Anyways, regardless of where pikelets come from, I’ll never forget the one we had at Betty’s Teahouse in York – thin and uniform in size and toasted so it was crispy on the outside and served with plenty of butter and some jam. Spoiler alert, mine look nothing like these!

Anyways, not only were these pikelets inspired by Wuthering Heights, but this recipe is also featured in Escape To Curlew Cottage – and they’re super simple to make.

Serve them fresh off the pan with plenty of butter and jam or golden syrup or, as Regula Ysewijn suggests, egg and bacon, with the yolk drizzling into the little holes. I reckon they’re even better toasted.

Finally, if you don’t want to eat them all immediately, they freeze okay and can be toasted from frozen.

What you need:

  • 175g plain flour
  • 1 x 7g sachet instant yeast
  • 1/2 tsp caster sugar
  • 1/2 tsp salt
  • 1/2 tsp bicarb soda
  • 150ml milk
  • 150ml hot water from a freshly boiled kettle

What you do with it:

Pop the kettle on to make tea and while that’s boiling, measure the dry ingredients into a big bowl and your milk into something else. Once the kettle has boiled mix 150ml into the milk so that it’s warm but not hot and pour water into your teapot and set that aside. Now you can mix the watery milk into the dry ingredients, beating seriously hard for 3-4 minutes. (I had to confess to needing a rest halfway through – my biceps aren’t what they used to be).

Cover the bowl with a clean tea towel, and go and do something else for an hour or so – until it’s bubbly and frothy.

Heat your largest frying pan over medium heat and add some oil in the base if it isn’t non-stick. (To be honest, I heat oil in the bottom even if it is supposed to be non-stick). I use a cast iron griddle pan, but a heavy frying pan will be fine.
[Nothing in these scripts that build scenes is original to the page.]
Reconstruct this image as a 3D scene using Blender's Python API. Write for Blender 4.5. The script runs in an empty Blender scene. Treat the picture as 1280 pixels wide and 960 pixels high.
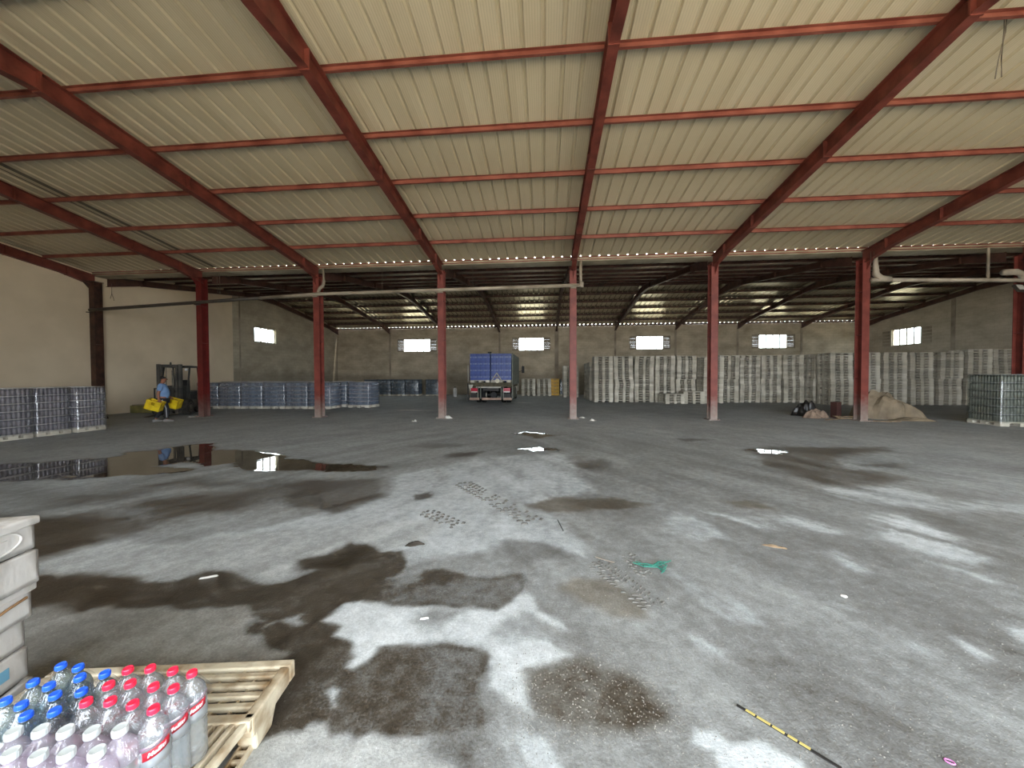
import bpy, bmesh, math, random
import numpy as np
from mathutils import Vector, Matrix

random.seed(7)
S = bpy.context.scene
COL = S.collection
PI = math.pi

# ------------------------------------------------------------------ camera
F, YAW, PIT, ROL, CAMH = 458.1, .088, -.0208, -.0036, 1.6      # focal length in pixels of the 1280x960 frame
_c, _s = math.cos(YAW), math.sin(YAW); _cp, _sp = math.cos(PIT), math.sin(PIT); _cr, _sr = math.cos(ROL), math.sin(ROL)
_R = Vector((_c, _s, 0)); _FH = Vector((-_s, _c, 0)); _Z = Vector((0, 0, 1))
FW = _cp*_FH + _sp*_Z; _UP = -_sp*_FH + _cp*_Z
RT = _cr*_R + _sr*_UP; UP = -_sr*_R + _cr*_UP
CAM = Vector((0, 0, CAMH))
cd = bpy.data.cameras.new('camera'); cam = bpy.data.objects.new('camera', cd); COL.objects.link(cam)
cd.sensor_fit = 'HORIZONTAL'; cd.sensor_width = 36; cd.lens = F/1280*36; cd.clip_start = .05; cd.clip_end = 500
cam.matrix_world = Matrix(((RT.x, UP.x, -FW.x, 0), (RT.y, UP.y, -FW.y, 0), (RT.z, UP.z, -FW.z, CAMH), (0, 0, 0, 1)))
S.camera = cam

def ray(px, py): return FW + (px-640)/F*RT + (480-py)/F*UP
def at(px, py, z=0.):
    d = ray(px, py); return CAM + d*((z-CAMH)/d.z)
def atY(px, py, Y):
    d = ray(px, py); return CAM + d*(Y/d.y)

# ------------------------------------------------------------------ light
W = bpy.data.worlds.new('sky'); S.world = W; W.use_nodes = True
bg = W.node_tree.nodes['Background']
bg.inputs['Color'].default_value = (.86, .93, 1.0, 1); bg.inputs['Strength'].default_value = 11.5
sd = bpy.data.lights.new('sun', 'SUN'); sd.energy = 10; sd.angle = .02; sd.color = (1, .95, .87)
sun = bpy.data.objects.new('sun', sd); COL.objects.link(sun)
sun.rotation_euler = Vector((-.62, -.12, -.78)).to_track_quat('-Z', 'Y').to_euler()
S.view_settings.view_transform = 'Standard'; S.view_settings.look = 'None'; S.view_settings.gamma = 1
S.view_settings.use_curve_mapping = False
S.view_settings.exposure = .38

def portal(loc, size_x, size_y, direction):
    ld = bpy.data.lights.new('sky_portal', 'AREA'); ld.shape = 'RECTANGLE'; ld.size = size_x; ld.size_y = size_y
    ld.cycles.is_portal = True
    o = bpy.data.objects.new('sky_portal', ld); COL.objects.link(o); o.location = loc
    o.rotation_euler = Vector(direction).to_track_quat('-Z', 'Z').to_euler()
portal((4.25, -4.7, 3.0), 18.5, 6, (0, 1, 0))

# ------------------------------------------------------------------ materials
def lin(c):
    return tuple(((v/255)/12.92 if v/255 <= .04045 else ((v/255+.055)/1.055)**2.4) for v in c)
MATS = {}
def mat(name, rgb, rough=.6, metal=0., spec=.5, var=.12, scale=4., bump=0., bscale=40., rgb2=None, coat=0., alpha=None, trans=0., ior=1.45, stretch=(1,1,1), lo=.35, hi=.65):
    """principled material: colour broken up by object-space noise between rgb and rgb2"""
    m = bpy.data.materials.new(name); m.use_nodes = True; nt = m.node_tree; p = nt.nodes['Principled BSDF']
    a = lin(rgb)
    if rgb2 is None: rgb2 = None; b = tuple(v*(1-var*2) for v in a)
    else: b = lin(rgb2)
    tc = nt.nodes.new('ShaderNodeTexCoord'); mp = nt.nodes.new('ShaderNodeMapping'); mp.inputs['Scale'].default_value = stretch
    nt.links.new(tc.outputs['Object'], mp.inputs['Vector'])
    n = nt.nodes.new('ShaderNodeTexNoise'); n.inputs['Scale'].default_value = scale; n.inputs['Detail'].default_value = 5
    nt.links.new(mp.outputs[0], n.inputs['Vector'])
    r = nt.nodes.new('ShaderNodeValToRGB'); r.color_ramp.elements[0].position = lo; r.color_ramp.elements[1].position = hi
    r.color_ramp.elements[0].color = (*b, 1); r.color_ramp.elements[1].color = (*a, 1)
    nt.links.new(n.outputs['Fac'], r.inputs['Fac']); nt.links.new(r.outputs['Color'], p.inputs['Base Color'])
    p.inputs['Roughness'].default_value = rough; p.inputs['Metallic'].default_value = metal
    p.inputs['Specular IOR Level'].default_value = spec; p.inputs['Coat Weight'].default_value = coat
    p.inputs['Transmission Weight'].default_value = trans; p.inputs['IOR'].default_value = ior
    if alpha is not None: p.inputs['Alpha'].default_value = alpha
    if bump:
        n2 = nt.nodes.new('ShaderNodeTexNoise'); n2.inputs['Scale'].default_value = bscale; n2.inputs['Detail'].default_value = 4
        nt.links.new(mp.outputs[0], n2.inputs['Vector'])
        bm = nt.nodes.new('ShaderNodeBump'); bm.inputs['Strength'].default_value = bump; bm.inputs['Distance'].default_value = .02
        nt.links.new(n2.outputs['Fac'], bm.inputs['Height']); nt.links.new(bm.outputs[0], p.inputs['Normal'])
    MATS[name] = m
    return m

def film_mat(name, tint, clear, rough=.12, bump=.6, scale=9., haze=(.75, .78, .82)):
    """stretch film: mostly see-through, with wrinkled gloss and a little haze"""
    m = bpy.data.materials.new(name); m.use_nodes = True; nt = m.node_tree
    nt.nodes.remove(nt.nodes['Principled BSDF']); out = nt.nodes['Material Output']
    tr = nt.nodes.new('ShaderNodeBsdfTransparent'); tr.inputs[0].default_value = (*tint, 1)
    gl = nt.nodes.new('ShaderNodeBsdfGlossy'); gl.inputs['Roughness'].default_value = rough
    df = nt.nodes.new('ShaderNodeBsdfTranslucent'); df.inputs[0].default_value = (*haze, 1)
    d2 = nt.nodes.new('ShaderNodeBsdfDiffuse'); d2.inputs[0].default_value = (*haze, 1)
    md = nt.nodes.new('ShaderNodeMixShader'); nt.links.new(df.outputs[0], md.inputs[1]); nt.links.new(d2.outputs[0], md.inputs[2])
    tc = nt.nodes.new('ShaderNodeTexCoord'); n = nt.nodes.new('ShaderNodeTexNoise'); n.inputs['Scale'].default_value = scale; n.inputs['Detail'].default_value = 3; n.inputs['Distortion'].default_value = 1.5
    nt.links.new(tc.outputs['Object'], n.inputs['Vector'])
    b = nt.nodes.new('ShaderNodeBump'); b.inputs['Strength'].default_value = bump; b.inputs['Distance'].default_value = .03
    nt.links.new(n.outputs['Fac'], b.inputs['Height']); nt.links.new(b.outputs[0], gl.inputs['Normal'])
    m1 = nt.nodes.new('ShaderNodeMixShader'); m1.inputs[0].default_value = .35
    nt.links.new(gl.outputs[0], m1.inputs[1]); nt.links.new(md.outputs[0], m1.inputs[2])
    m2 = nt.nodes.new('ShaderNodeMixShader'); m2.inputs[0].default_value = clear
    nt.links.new(m1.outputs[0], m2.inputs[1]); nt.links.new(tr.outputs[0], m2.inputs[2])
    nt.links.new(m2.outputs[0], out.inputs['Surface'])
    return m

RED = mat('red_oxide_steel', (122, 62, 50), .5, rgb2=(88, 40, 32), scale=3, bump=.1)
PURL = mat('purlin_paint', (150, 88, 72), .5, rgb2=(116, 58, 46), scale=2, bump=.1)
BRN = mat('sooty_red_steel', (92, 60, 48), .55, rgb2=(62, 40, 32), scale=3, bump=.1)
RUST = mat('rusty_steel', (88, 60, 46), .7, rgb2=(52, 34, 27), scale=9)
DKSTEEL = mat('dark_steel', (70, 62, 54), .5, rgb2=(48, 42, 37))
PIPE = mat('dusty_pipe', (176, 164, 146), .6, rgb2=(120, 108, 92), scale=1.2)
GUTTER = mat('zinc_gutter', (176, 166, 142), .45, rgb2=(140, 128, 104), scale=1.5)
WIRE = mat('wire', (120, 110, 96), .6)
CONC = mat('bare_block_wall', (168, 156, 138), .9, rgb2=(128, 116, 100), scale=1.1, bump=.5, bscale=6)
PLASTER = mat('beige_plaster', (222, 204, 176), .9, rgb2=(206, 188, 160), scale=.6, bump=.1, bscale=3)
FRAME = mat('window_frame_paint', (150, 138, 118), .6)
GROUND = mat('sandy_ground', (196, 182, 158), .95, rgb2=(172, 158, 136), scale=.4)

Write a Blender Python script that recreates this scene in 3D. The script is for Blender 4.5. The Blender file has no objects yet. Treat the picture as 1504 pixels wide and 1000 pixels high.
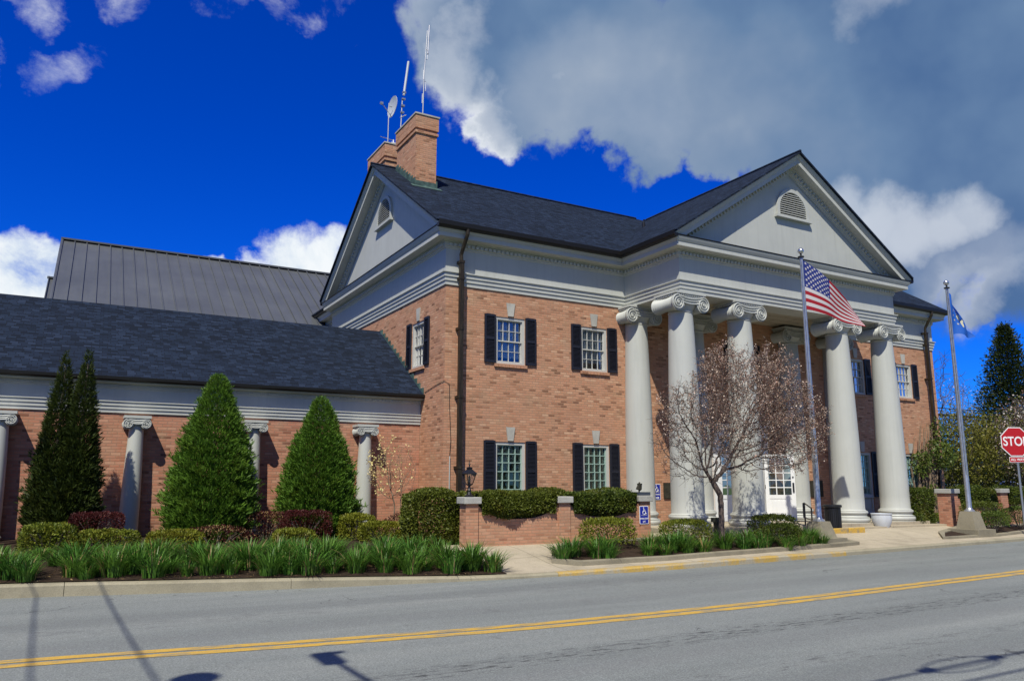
import bpy, bmesh, math, random
import numpy as np
from mathutils import Vector, Matrix
R = math.radians
rng = np.random.default_rng(11)
random.seed(5)
sc = bpy.context.scene
COL = sc.collection

# ------------------------------------------------------------------ mesh helpers
ORG = {}

class MB:
    """collects faces for ONE mesh object"""
    def __init__(self):
        self.v = []; self.f = []; self.m = []; self.cm = 0
    def face(self, pts):
        i = len(self.v); self.v += [tuple(p) for p in pts]
        self.f.append(tuple(range(i, i + len(pts)))); self.m.append(self.cm)
    def box(self, x0, y0, z0, x1, y1, z1):
        self.hexa([(x0,y0),(x1,y0),(x1,y1),(x0,y1)], z0, z1)
    def hexa(self, poly, z0, z1):
        """vertical prism, poly counter-clockwise"""
        i = len(self.v); n = len(poly)
        self.v += [(p[0],p[1],z0) for p in poly] + [(p[0],p[1],z1) for p in poly]
        self.f.append(tuple(range(i+n-1, i-1, -1))); self.f.append(tuple(range(i+n, i+2*n)))
        for k in range(n):
            a, b = i+k, i+(k+1) % n
            self.f.append((a, b, b+n, a+n))
        self.m += [self.cm]*(n+2)
    def obox(self, c, ax, ay, az):
        """box from centre and three half-axis vectors"""
        c, ax, ay, az = map(Vector, (c, ax, ay, az))
        i = len(self.v)
        for s in (-1, 1):
            for a, b in ((-1,-1),(1,-1),(1,1),(-1,1)):
                self.v.append(tuple(c + ax*a + ay*b + az*s))
        for q in ((3,2,1,0),(4,5,6,7),(0,1,5,4),(1,2,6,5),(2,3,7,6),(3,0,4,7)):
            self.f.append(tuple(i+k for k in q))
        self.m += [self.cm]*6
    def tube(self, pts, rad, n=8, caps=True):
        pts = [Vector(p) for p in pts]
        if not hasattr(rad, '__len__'): rad = [rad]*len(pts)
        rings = []; up = None
        for k, p in enumerate(pts):
            t = (pts[min(k+1, len(pts)-1)] - pts[max(k-1, 0)]).normalized()
            if up is None:
                up = Vector((0,0,1)) if abs(t.z) < .9 else Vector((1,0,0))
            a = t.cross(up)
            if a.length < 1e-6: a = t.cross(Vector((0.3,1,0.2)))
            a.normalize(); b = t.cross(a).normalized(); up = -b if False else a.cross(t)
            i = len(self.v)
            for j in range(n):
                w = 2*math.pi*j/n
                self.v.append(tuple(p + (a*math.cos(w) + b*math.sin(w))*rad[k]))
            rings.append(i)
        for k in range(len(rings)-1):
            for j in range(n):
                j2 = (j+1) % n
                self.f.append((rings[k]+j, rings[k]+j2, rings[k+1]+j2, rings[k+1]+j)); self.m.append(self.cm)
        if caps:
            self.f.append(tuple(rings[0]+j for j in range(n-1,-1,-1))); self.m.append(self.cm)
            self.f.append(tuple(rings[-1]+j for j in range(n))); self.m.append(self.cm)
    def lathe(self, prof, c, n=24, axis='z', caps=True):
        """prof = [(radius, height)]"""
        c = Vector(c); rings = []
        for r, h in prof:
            i = len(self.v)
            for j in range(n):
                w = 2*math.pi*j/n
                a, b = r*math.cos(w), r*math.sin(w)
                o = {'z': (a,b,h), 'y': (a,h,-b), 'x': (h,a,b)}[axis]
                self.v.append(tuple(c + Vector(o)))
            rings.append(i)
        for k in range(len(rings)-1):
            for j in range(n):
                j2 = (j+1) % n
                self.f.append((rings[k]+j, rings[k]+j2, rings[k+1]+j2, rings[k+1]+j)); self.m.append(self.cm)
        if caps:
            self.f.append(tuple(rings[0]+j for j in range(n-1,-1,-1))); self.m.append(self.cm)
            self.f.append(tuple(rings[-1]+j for j in range(n))); self.m.append(self.cm)
    def sphere(self, c, r, n=14, sz=1):
        self.lathe([(r*math.sin(math.pi*k/8)+1e-5, -r*sz*math.cos(math.pi*k/8)) for k in range(9)], c, n)
    def sweep(self, path, prof, close_ends=True):
        """horizontal moulding: profile (outward distance, z) along an x,y path; outward = right of travel"""
        P = [Vector(p) for p in path]; N = []
        for k in range(len(P)-1):
            d = (P[k+1]-P[k]).normalized(); N.append(Vector((d.y, -d.x)))
        off = []
        for k in range(len(P)):
            if k == 0: off.append(N[0])
            elif k == len(P)-1: off.append(N[-1])
            else:
                s = N[k-1]+N[k]; off.append(s/(s.dot(N[k])))
        i = len(self.v); m = len(prof)
        for k in range(len(P)):
            for d, z in prof:
                q = P[k]+off[k]*d; self.v.append((q.x, q.y, z))
        for k in range(len(P)-1):
            for j in range(m-1):
                a = i+k*m+j
                self.f.append((a, a+m, a+m+1, a+1)); self.m.append(self.cm)
        if close_ends:
            self.f.append(tuple(i+j for j in range(m))); self.m.append(self.cm)
            e = i+(len(P)-1)*m
            self.f.append(tuple(e+j for j in range(m-1,-1,-1))); self.m.append(self.cm)
    def dentils(self, path, z0, z1, d0, d1, w, gap):
        for k in range(len(path)-1):
            a, b = Vector(path[k]), Vector(path[k+1]); L = (b-a).length; d = (b-a)/L; n = Vector((d.y,-d.x))
            cnt = int(L/(w+gap)); st = L/cnt
            for j in range(cnt):
                c = a + d*(st*(j+.5)) + n*((d0+d1)/2)
                self.obox((c.x,c.y,(z0+z1)/2), (d.x*w/2,d.y*w/2,0), (n.x*(d1-d0)/2,n.y*(d1-d0)/2,0), (0,0,(z1-z0)/2))
    def build(self, name, mats, parent=None, at=None, smooth=False, merge=False):
        org = Vector(at) if at is not None else (ORG.get(parent.name, Vector()) if parent else Vector())
        me = bpy.data.meshes.new(name)
        me.from_pydata([tuple(Vector(p)-org) for p in self.v], [], self.f)
        if not isinstance(mats, (list, tuple)): mats = [mats]
        for m in mats: me.materials.append(m)
        me.polygons.foreach_set('material_index', self.m)
        if merge or smooth:
            bm = bmesh.new(); bm.from_mesh(me)
            bmesh.ops.remove_doubles(bm, verts=bm.verts, dist=1e-5)
            bm.to_mesh(me); bm.free()
        face_uv(me, org)
        if smooth:
            me.polygons.foreach_set('use_smooth', [True]*len(me.polygons))
            me.set_sharp_from_angle(angle=R(38))
        return link(name, me, parent, org)

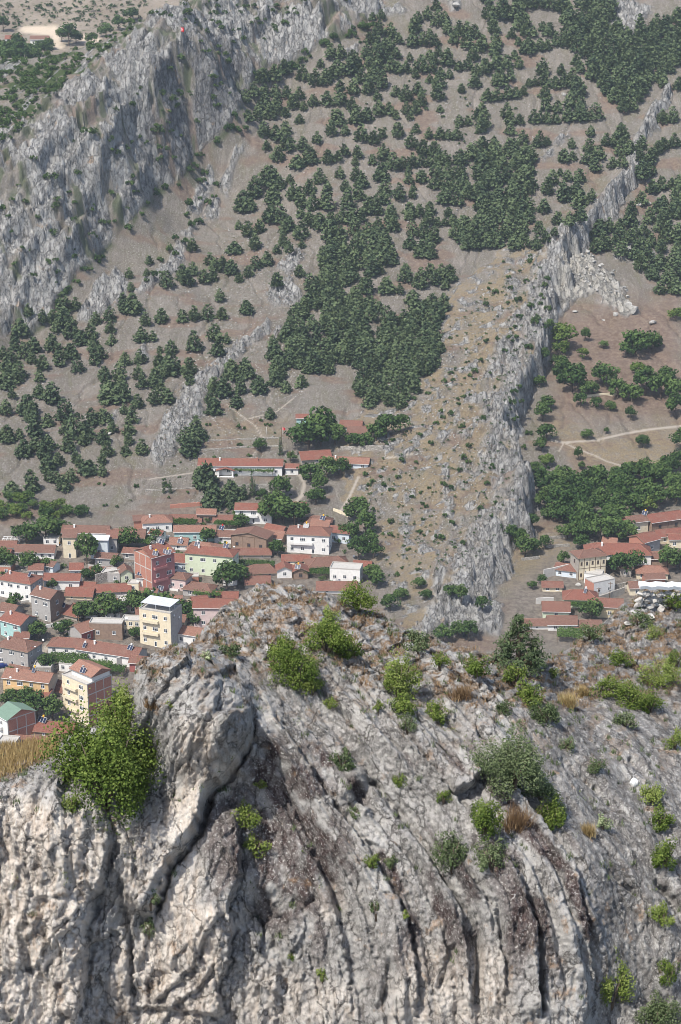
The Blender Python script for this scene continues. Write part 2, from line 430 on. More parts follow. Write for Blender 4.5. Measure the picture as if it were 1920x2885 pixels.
town = np.maximum(poly_mask(U, V, [(-100, 1510), (300, 1470), (600, 1430), (860, 1440), (1040, 1560), (1060, 1700), (600, 1750), (400, 2150), (-200, 2200)], 30),
                  poly_mask(U, V, [(1440, 1650), (1640, 1520), (1760, 1430), (2000, 1430), (2000, 1900), (1400, 1800)], 30))
# ---- one mesh; leave out what no view from about here can see
half = .2 * TY * 1.08 + 12
keep = (np.abs(TX) < half)
kq = keep[:-1, :-1] & keep[1:, 1:]
idx = np.arange(TX.size).reshape(TX.shape)
qa = np.stack([idx[:-1, :-1][kq], idx[:-1, 1:][kq], idx[1:, 1:][kq], idx[1:, :-1][kq]], 1)
used = np.zeros(TX.size, bool); used[qa.ravel()] = True
remap = np.cumsum(used) - 1
tv = np.stack([TX.ravel(), TY.ravel(), TZ.ravel()], 1)[used]

m = NT('hillside')
P = m.pos(); 
n1 = m.noise(P, .05, 4); n2 = m.noise(P, .5, 5, .65); n3 = m.noise(P, 1.7, 5, .75)
g = m.ramp(n1, [(.3, (.158, .138, .117)), (.52, (.2, .177, .153)), (.75, (.232, .208, .18))])
g = m.mix(m.rng(n2, .45, .75), g, (.125, .115, .07))
gl = m.noise(m.pos((.09, .022, .022), (0, 0, R(6))), 1.0, 5, .65, 1.2); g = m.mix(m.rng(gl, .53, .66, 0, .75), g, (.155, .142, .088)); g = m.mix(m.rng(gl, .46, .36, 0, .6), g, (.27, .235, .20))
gy_ = m.noise(m.pos((.2, .03, .03), (0, 0, R(-8))), 1.0, 4, .6, .8); g = m.mix(m.rng(m.math('ABSOLUTE', m.math('SUBTRACT', gy_, .5)), .012, .0, 0, .5), g, (.33, .295, .26))
specks = m.rng(m.vor(P, .75), .16, .3, 1, 0)
g = m.mix(m.math('MULTIPLY', specks, m.rng(n2, .42, .62)), g, (.36, .34, .32))
g = m.mix(m.math('MULTIPLY', m.rng(n3, .54, .66), .75), g, (.33, .30, .275)); g = m.mix(m.math('MULTIPLY', m.rng(n3, .44, .34), .75), g, (.075, .066, .048))
n6 = m.noise(m.pos((1, .35, .35)), 1.1, 5, .7); g = m.mix(m.math('MULTIPLY', m.rng(n6, .55, .68), .6), g, (.345, .325, .305))
g = m.mix(m.math('MULTIPLY', m.attr('soil'), .8), g, m.ramp(n2, [(.35, (.135, .08, .058)), (.5, (.20, .135, .10)), (.65, (.27, .2, .15))]))
dg = m.ramp(n3, [(.3, (.14, .11, .068)), (.5, (.255, .2, .125)), (.75, (.36, .295, .19))])
g = m.mix(m.math('MULTIPLY', m.attr('dry'), m.rng(n2, .3, .58)), g, dg)
gg = m.ramp(n3, [(.3, (.035, .055, .018)), (.7, (.075, .1, .035))])
g = m.mix(m.attr('green'), g, gg)
g = m.mix(m.attr('town'), g, m.ramp(n2, [(.35, (.14, .12, .1)), (.6, (.25, .215, .18))]))
g = m.mix(m.attr('path'), g, (.42, .37, .31))
Pr = m.pos((.62, .2, .26), (0, 0, R(23)))
r1 = m.noise(Pr, 1.25, 7, .74, .5); r2 = m.noise(P, .09, 3)
rk = m.ramp(r1, [(.30, (.07, .07, .072)), (.41, (.24, .236, .232)), (.5, (.44, .43, .412)), (.68, (.62, .605, .575))])
rk = m.mix(m.math('MAXIMUM', m.rng(r2, .58, .72, 0, .5), m.attr('shade_stain')), rk, m.ramp(r1, [(.33, (.07, .07, .075)), (.5, (.19, .187, .19)), (.66, (.40, .392, .378))]))
rk = m.mix(m.math('MULTIPLY', m.rng(m.noise(P, .16, 3), .64, .72), .6), rk, (.48, .33, .2))
rk = m.mix(m.math('MULTIPLY', m.rng(n3, .58, .75), .35), rk, (.2, .195, .185))
rk = m.mix(m.attr('scree'), rk, m.ramp(n3, [(.35, (.38, .355, .31)), (.6, (.62, .59, .53))]))
Pc = m.n.new('ShaderNodeVectorMath'); Pc.operation = 'ADD'
m.link(m.pos((1, .38, .45), (0, 0, R(23))), Pc.inputs[0]); _w = m.n.new('ShaderNodeVectorMath'); _w.operation = 'SCALE'; _w.inputs['Scale'].default_value = 3.4
m.link(m.noise(P, .5, 4, .6, 0, 'Color'), _w.inputs[0]); m.link(_w.outputs[0], Pc.inputs[1]); Pc = Pc.outputs[0]
crk = m.rng(m.vor(Pc, .34, 'DISTANCE_TO_EDGE'), .015, .10, 1, 0); crk2 = m.rng(m.vor(Pc, .95, 'DISTANCE_TO_EDGE'), .015, .11, 1, 0)
cel = m.n.new('ShaderNodeSeparateColor'); m.link(m.vor(Pc, .34, 'F1', 'Color'), cel.inputs[0])
rk = m.mix(m.math('MULTIPLY', m.rng(cel.outputs[0], .55, 1), .55), rk, (.55, .535, .505)); rk = m.mix(m.math('MULTIPLY', m.rng(cel.outputs[1], .6, 1), .45), rk, (.19, .185, .18))
rk = m.mix(m.math('MULTIPLY', m.math('MULTIPLY', crk, m.rng(n2, .42, .6)), .5), rk, (.055, .054, .05)); rk = m.mix(m.math('MULTIPLY', m.math('MULTIPLY', crk2, m.rng(r2, .6, .4)), .3), rk, (.08, .078, .074))
rk = m.mix(m.math('MULTIPLY', m.rng(n2, .58, .7), .5), rk, (.2, .17, .12))
c = m.mix(m.attr('rock'), g, rk)
hb = m.math('ADD', m.math('MULTIPLY', m.math('ADD', r1, m.math('MULTIPLY', m.ridged(Pr, 1.1), .35)), m.attr('rock')), m.math('ADD', m.math('MULTIPLY', n3, .5), m.math('MULTIPLY', m.math('MULTIPLY', m.math('ADD', m.math('MULTIPLY', crk, -.5), m.math('MULTIPLY', cel.outputs[2], .35)), 1.0), m.attr('rock'))))
hill_mat = m.out(c, m.bump(hb, 2.4, 1.0), .95)
ground = mesh_obj('hillside', tv, remap[qa], hill_mat, smooth_sh=True)
tag(ground, kind='structure')
for nm, a in (('rock', rock), ('dry', dry), ('soil', soil), ('green', green), ('path', path), ('town', town * (1 - green)), ('scree', scree), ('shade_stain', shade_stain)):
    fattr(ground, nm, a.ravel()[used])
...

Dollop tablespoons of the mix onto the hot pan, leaving plenty of room between the dollops, and cook for about 90 seconds. Don’t worry if they’re weird shapes. Flip over with a spatula and give them another 60 seconds before lifting them onto a plate. Boil the kettle again and make another pot of tea and then devour the crumpetty pikelets with plenty of butter – or butter and jam – or butter and vegemite…yes, I went there.